YOUR TASK –
Up to and including the line containing "work_table('honey oak work", please reproduce the lines of the listing below, starting from the top.

SOURCE EXCERPT –
*****
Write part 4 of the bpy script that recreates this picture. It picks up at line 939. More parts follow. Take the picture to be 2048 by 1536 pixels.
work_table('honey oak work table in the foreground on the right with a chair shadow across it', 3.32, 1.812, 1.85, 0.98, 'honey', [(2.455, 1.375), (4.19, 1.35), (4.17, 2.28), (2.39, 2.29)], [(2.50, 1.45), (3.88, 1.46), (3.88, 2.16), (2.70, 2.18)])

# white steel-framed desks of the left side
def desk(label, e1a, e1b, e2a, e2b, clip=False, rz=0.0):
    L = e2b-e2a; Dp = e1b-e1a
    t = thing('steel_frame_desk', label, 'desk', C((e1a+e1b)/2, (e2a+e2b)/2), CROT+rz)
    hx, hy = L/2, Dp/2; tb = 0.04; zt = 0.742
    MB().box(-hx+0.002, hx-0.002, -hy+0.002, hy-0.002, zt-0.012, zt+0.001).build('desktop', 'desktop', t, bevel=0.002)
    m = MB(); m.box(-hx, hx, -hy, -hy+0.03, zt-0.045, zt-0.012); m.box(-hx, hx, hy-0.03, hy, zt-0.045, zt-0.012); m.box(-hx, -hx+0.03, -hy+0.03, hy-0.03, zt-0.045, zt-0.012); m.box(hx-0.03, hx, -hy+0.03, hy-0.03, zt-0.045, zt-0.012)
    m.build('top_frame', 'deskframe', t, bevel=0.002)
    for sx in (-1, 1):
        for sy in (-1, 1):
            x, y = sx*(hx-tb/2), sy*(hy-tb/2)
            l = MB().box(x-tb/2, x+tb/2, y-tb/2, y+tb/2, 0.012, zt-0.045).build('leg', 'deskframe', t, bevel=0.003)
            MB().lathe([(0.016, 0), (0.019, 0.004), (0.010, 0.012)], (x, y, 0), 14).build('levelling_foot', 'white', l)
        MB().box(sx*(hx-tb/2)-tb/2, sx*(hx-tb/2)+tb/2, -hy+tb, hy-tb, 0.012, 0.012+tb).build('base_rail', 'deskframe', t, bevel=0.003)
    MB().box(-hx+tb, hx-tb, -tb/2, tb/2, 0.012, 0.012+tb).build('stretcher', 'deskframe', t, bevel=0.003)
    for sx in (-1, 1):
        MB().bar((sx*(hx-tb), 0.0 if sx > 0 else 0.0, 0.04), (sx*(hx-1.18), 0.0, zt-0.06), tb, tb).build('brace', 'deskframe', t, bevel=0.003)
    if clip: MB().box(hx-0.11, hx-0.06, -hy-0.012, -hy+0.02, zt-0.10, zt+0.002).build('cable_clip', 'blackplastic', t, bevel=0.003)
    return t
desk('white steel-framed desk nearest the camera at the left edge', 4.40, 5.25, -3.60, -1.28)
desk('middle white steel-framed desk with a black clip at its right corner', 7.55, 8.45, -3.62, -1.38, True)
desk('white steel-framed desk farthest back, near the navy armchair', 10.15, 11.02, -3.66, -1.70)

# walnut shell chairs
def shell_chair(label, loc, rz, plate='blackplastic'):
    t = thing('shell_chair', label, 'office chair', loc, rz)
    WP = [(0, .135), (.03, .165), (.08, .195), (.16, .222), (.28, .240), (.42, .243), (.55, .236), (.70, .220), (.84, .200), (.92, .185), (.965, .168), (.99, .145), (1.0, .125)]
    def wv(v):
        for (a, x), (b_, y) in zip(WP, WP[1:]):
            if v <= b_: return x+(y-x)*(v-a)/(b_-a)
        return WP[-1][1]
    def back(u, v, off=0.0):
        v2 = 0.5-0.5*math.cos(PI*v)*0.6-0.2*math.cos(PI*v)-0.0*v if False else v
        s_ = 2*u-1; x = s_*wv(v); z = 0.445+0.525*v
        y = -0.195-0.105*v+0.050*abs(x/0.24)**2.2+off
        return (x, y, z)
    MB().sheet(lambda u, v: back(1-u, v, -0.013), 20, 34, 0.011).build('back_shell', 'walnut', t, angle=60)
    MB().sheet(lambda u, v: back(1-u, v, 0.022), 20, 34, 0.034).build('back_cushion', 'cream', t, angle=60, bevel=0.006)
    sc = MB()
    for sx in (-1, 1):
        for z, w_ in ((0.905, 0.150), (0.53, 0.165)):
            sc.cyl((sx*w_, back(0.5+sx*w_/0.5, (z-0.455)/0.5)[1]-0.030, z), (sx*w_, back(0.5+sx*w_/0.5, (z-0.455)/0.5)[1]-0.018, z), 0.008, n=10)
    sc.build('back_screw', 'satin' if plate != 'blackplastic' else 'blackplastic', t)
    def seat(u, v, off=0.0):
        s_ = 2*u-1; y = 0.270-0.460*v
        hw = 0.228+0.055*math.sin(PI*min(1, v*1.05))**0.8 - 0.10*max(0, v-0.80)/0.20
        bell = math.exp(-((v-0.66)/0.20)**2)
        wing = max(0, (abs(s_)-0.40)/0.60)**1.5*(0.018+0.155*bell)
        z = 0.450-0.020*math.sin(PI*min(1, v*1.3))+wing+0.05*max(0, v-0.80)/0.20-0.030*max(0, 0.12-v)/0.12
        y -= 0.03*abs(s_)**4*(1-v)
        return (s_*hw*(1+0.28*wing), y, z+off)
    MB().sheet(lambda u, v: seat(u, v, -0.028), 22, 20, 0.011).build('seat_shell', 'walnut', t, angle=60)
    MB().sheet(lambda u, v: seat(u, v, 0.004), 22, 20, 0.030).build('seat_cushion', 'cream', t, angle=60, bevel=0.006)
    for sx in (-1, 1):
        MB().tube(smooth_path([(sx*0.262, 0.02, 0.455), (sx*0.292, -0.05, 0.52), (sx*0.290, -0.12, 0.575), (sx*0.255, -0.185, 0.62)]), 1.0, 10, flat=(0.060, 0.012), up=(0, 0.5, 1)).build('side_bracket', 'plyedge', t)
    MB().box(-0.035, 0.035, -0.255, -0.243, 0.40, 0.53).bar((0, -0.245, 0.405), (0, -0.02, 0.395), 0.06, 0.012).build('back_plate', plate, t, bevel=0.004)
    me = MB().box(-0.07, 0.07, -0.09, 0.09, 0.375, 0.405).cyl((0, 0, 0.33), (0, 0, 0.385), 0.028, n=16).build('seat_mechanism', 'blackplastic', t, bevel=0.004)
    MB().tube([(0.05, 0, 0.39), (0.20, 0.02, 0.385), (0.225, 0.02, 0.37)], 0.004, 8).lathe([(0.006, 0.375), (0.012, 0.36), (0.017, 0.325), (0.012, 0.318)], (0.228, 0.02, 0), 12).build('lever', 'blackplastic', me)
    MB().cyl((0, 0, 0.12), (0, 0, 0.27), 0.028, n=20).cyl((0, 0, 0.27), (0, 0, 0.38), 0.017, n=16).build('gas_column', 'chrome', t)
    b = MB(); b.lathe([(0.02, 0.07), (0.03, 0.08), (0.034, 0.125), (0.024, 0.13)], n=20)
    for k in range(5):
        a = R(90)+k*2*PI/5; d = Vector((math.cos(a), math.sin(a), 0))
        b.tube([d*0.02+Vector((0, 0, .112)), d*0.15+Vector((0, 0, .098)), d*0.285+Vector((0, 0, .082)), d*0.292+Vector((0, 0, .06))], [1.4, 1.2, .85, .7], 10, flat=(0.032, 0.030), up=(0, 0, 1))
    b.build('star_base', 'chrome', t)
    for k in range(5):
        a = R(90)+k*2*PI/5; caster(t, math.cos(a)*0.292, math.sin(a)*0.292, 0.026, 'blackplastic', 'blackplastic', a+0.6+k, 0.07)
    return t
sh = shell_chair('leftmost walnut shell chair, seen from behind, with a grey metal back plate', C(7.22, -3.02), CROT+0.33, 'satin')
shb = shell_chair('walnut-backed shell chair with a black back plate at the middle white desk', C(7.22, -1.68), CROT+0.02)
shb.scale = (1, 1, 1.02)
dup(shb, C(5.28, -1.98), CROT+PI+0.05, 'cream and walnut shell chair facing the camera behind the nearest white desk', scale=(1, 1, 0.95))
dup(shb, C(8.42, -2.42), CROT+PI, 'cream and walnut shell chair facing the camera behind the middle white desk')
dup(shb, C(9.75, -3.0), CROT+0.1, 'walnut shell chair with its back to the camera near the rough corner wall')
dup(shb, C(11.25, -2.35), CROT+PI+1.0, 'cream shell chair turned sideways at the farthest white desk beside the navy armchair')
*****
ANSWER TO THE EXERCISE –
Write part 4 of the bpy script that recreates this picture. It picks up at line 939. More parts follow. Take the picture to be 2048 by 1536 pixels.
work_table('honey oak work table in the foreground on the right with a chair shadow across it', 3.32, 1.812, 1.85, 0.98, 'honey', [(2.455, 1.375), (4.19, 1.35), (4.17, 2.28), (2.39, 2.29)], [(2.50, 1.45), (3.88, 1.46), (3.88, 2.16), (2.70, 2.18)])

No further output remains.